Inutile de dire que les pays de la rive Sud voient les choses de façon très différente, estimant qu’une véritable coopération contribuant au développement de la région passe autant par une politique agricole européenne permettant d’exporter des produits agricoles vers le nord, que par la création d’une banque euro-méditerranéenne facilitant le financement des grands projets qui ne sont encore que des déclarations d’intention, et par la suppression des restrictions sur les visas afin de permettre aux jeunes de ces pays de venir étudier en Europe.

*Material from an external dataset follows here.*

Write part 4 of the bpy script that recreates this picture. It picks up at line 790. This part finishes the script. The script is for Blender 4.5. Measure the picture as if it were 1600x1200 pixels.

Sarkozy avait attribué l’échec du processus de Barcelone au fait que l’UE avait concentré ses efforts vers l’Est, délaissant le sud de la Méditerranée, censé ne revêtir un intérêt que pour les pays riverains. Cette première année d’existence de l’UPM a montré que le conflit israélo-palestinien, qui avait gelé le processus de Barcelone, a également paralysé son avatar. Aucune réponse n’a par ailleurs été apportée à ceux qui demandent des projets concrets, sans attendre la fin d’un conflit auquel on ne voit toujours aucune issue : le développement social et économique serait le meilleur vecteur de paix.

Outre le conflit arabo-israélien, il convient également de tenir compte d’autres tensions internes non moins négligeables, telles le différend qui oppose le Maroc à l’Algérie au Sahara occidental et qui empêche de réaliser le projet de grande autoroute reliant les pays du Maghreb, ou la position de la Libye, qui voit dans la coopération avec l’Europe un retour au colonialisme.

Et l’on voit mal comment on pourrait parvenir à moyen terme à une forme efficace de coopération entre les deux rives de la Méditerranée, car le différentiel du niveau de revenus est de 1 à 10 — peut-être le plus important au monde —, ce qui n’augure rien de bon sur ce qui nous attend.